WORKING DATA
┄┄┄┄┄┄┄┄┄┄
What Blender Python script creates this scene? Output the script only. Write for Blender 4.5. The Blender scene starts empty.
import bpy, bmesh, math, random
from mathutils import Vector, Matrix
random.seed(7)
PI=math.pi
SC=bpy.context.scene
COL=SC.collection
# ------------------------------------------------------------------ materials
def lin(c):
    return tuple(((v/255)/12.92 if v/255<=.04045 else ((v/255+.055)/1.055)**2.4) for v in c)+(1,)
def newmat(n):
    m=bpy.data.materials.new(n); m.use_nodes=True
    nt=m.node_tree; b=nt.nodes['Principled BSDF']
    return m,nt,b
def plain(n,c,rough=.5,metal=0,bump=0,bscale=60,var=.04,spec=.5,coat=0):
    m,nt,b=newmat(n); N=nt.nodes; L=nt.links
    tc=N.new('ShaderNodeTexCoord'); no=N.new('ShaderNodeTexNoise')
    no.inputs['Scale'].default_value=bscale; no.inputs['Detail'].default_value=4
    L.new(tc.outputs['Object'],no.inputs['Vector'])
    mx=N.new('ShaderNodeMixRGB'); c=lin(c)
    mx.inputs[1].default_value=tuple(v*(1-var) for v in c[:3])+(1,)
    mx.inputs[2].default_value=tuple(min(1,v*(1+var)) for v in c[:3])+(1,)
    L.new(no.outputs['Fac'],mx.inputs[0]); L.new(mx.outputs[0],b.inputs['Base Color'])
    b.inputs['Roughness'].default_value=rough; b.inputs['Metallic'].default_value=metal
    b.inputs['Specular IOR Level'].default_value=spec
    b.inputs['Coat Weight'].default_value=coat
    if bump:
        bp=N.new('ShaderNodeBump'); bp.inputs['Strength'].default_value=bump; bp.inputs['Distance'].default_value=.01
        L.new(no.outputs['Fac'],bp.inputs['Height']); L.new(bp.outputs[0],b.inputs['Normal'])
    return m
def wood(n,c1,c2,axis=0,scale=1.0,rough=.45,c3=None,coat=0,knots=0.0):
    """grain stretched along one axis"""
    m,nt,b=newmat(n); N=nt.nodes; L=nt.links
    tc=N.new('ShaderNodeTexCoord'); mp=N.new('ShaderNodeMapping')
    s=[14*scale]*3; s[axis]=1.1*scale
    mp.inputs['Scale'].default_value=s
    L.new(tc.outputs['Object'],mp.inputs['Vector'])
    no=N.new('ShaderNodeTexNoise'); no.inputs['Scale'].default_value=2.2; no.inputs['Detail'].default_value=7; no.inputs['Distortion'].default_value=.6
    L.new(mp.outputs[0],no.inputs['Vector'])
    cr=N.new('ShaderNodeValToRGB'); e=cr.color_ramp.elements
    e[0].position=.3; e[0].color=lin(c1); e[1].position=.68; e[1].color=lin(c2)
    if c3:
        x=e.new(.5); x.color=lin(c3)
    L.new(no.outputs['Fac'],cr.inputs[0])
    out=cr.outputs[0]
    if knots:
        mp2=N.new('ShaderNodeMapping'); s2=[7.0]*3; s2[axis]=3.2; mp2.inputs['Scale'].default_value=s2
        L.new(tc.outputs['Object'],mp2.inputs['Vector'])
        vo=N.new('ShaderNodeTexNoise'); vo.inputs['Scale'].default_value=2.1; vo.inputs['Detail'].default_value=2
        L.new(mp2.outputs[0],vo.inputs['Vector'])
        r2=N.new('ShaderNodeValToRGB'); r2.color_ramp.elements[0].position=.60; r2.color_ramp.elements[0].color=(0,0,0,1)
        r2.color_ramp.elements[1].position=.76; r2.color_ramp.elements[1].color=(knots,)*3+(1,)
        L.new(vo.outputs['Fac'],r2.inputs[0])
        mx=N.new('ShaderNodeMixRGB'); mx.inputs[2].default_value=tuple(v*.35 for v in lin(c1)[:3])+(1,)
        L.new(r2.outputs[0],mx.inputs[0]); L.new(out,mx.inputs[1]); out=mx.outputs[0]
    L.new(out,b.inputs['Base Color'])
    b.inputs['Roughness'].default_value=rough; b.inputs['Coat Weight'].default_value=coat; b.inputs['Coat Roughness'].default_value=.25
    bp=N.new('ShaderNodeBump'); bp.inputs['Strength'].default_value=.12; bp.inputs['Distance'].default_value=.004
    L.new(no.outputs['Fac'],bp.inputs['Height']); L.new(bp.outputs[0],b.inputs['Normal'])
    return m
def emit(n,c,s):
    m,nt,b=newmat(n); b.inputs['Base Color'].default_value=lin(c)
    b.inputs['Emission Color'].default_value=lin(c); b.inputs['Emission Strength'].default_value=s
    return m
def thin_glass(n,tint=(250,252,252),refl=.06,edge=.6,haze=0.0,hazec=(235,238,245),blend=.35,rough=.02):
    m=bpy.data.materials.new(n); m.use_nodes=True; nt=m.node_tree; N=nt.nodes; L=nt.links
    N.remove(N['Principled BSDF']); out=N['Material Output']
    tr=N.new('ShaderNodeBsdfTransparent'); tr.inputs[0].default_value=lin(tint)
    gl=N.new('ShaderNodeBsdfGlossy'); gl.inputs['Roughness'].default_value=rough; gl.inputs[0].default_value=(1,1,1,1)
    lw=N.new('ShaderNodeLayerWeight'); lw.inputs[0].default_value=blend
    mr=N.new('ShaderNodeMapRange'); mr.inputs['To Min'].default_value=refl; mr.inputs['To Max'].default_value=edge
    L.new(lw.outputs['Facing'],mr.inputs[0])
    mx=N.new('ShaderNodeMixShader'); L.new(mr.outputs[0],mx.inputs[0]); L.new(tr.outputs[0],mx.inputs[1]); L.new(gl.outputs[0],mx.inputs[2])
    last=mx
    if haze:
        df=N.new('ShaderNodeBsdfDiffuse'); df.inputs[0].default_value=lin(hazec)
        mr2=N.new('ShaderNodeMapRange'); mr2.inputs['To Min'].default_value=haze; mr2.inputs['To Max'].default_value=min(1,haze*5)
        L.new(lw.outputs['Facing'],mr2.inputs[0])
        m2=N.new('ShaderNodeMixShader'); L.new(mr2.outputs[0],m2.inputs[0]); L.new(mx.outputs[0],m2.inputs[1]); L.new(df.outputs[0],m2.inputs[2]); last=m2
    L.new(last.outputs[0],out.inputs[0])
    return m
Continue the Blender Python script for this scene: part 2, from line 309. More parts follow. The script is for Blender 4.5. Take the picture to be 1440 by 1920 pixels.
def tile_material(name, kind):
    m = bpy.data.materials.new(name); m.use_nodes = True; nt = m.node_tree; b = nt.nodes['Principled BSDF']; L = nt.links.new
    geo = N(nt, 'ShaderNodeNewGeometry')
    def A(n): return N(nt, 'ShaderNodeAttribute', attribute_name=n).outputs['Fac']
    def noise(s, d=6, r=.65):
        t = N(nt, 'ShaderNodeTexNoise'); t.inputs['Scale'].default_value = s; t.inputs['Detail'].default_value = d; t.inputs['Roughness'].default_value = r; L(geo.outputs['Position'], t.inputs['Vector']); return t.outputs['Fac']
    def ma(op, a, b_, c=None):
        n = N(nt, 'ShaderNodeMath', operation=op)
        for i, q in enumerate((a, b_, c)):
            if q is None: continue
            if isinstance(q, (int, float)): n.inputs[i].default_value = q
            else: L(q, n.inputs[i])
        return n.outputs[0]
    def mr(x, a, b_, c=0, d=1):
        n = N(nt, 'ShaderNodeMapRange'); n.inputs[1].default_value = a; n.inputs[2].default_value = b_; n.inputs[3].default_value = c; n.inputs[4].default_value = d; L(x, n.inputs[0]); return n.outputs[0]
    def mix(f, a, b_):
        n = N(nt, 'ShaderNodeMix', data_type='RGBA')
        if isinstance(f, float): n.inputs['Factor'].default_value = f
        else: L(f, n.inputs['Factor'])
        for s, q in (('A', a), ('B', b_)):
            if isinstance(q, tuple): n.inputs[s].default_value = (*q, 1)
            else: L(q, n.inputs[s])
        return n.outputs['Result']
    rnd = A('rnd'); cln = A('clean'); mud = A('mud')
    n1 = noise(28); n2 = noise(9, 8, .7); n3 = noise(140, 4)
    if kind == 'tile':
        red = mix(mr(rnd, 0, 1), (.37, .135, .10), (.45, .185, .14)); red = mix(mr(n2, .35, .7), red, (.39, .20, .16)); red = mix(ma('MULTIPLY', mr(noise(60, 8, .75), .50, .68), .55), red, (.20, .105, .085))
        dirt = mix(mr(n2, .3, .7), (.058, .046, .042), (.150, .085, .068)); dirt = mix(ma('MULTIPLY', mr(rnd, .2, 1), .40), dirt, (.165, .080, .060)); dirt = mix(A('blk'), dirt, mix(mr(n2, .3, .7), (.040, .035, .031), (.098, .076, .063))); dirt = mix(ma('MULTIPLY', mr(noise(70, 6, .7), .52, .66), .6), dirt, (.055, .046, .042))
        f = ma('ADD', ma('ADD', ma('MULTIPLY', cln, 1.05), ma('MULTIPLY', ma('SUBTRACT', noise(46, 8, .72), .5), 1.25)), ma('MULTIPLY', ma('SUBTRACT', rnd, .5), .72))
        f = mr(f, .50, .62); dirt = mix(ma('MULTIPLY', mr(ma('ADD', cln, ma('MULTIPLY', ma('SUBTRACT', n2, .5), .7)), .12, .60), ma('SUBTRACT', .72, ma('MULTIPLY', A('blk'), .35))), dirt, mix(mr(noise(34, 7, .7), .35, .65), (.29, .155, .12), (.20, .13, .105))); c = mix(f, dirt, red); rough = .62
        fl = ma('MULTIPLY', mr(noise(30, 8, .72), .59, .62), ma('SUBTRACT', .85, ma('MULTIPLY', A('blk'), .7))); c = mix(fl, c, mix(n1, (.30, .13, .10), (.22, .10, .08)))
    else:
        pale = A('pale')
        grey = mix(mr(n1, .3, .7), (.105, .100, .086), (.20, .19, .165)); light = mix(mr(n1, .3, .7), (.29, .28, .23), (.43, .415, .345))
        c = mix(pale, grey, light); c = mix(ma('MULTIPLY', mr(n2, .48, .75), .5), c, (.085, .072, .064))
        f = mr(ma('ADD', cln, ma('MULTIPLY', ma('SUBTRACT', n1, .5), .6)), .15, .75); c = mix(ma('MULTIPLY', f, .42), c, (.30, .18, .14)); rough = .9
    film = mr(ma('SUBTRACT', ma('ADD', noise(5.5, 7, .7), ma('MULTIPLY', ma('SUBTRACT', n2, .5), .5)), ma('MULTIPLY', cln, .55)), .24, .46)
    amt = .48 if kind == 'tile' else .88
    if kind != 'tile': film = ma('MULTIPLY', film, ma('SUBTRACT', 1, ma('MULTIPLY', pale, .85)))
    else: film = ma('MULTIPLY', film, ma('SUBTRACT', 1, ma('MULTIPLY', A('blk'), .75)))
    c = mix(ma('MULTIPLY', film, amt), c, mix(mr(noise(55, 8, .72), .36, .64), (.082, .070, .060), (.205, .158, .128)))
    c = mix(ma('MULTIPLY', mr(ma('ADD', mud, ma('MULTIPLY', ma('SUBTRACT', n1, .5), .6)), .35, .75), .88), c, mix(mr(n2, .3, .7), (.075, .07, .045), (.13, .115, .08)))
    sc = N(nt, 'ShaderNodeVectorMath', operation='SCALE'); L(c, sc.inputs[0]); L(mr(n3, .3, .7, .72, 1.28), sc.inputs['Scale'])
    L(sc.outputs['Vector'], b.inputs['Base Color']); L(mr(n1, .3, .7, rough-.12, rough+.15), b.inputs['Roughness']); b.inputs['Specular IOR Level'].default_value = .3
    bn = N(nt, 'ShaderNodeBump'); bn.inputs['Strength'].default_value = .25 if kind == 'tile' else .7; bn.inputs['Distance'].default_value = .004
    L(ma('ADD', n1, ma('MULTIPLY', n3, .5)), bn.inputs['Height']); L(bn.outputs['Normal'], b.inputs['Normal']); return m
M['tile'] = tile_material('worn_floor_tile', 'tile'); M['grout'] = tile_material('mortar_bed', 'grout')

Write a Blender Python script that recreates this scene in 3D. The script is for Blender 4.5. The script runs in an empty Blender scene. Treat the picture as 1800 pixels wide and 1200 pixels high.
┄┄┄┄┄┄┄┄┄┄
OBJECTIVE
Show all lines from the records above where the word "Write" occurs.

FINISHED ANSWER
What Blender Python script creates this scene? Output the script only. Write for Blender 4.5. The Blender scene starts empty.
Write a Blender Python script that recreates this scene in 3D. The script is for Blender 4.5. The script runs in an empty Blender scene. Treat the picture as 1800 pixels wide and 1200 pixels high.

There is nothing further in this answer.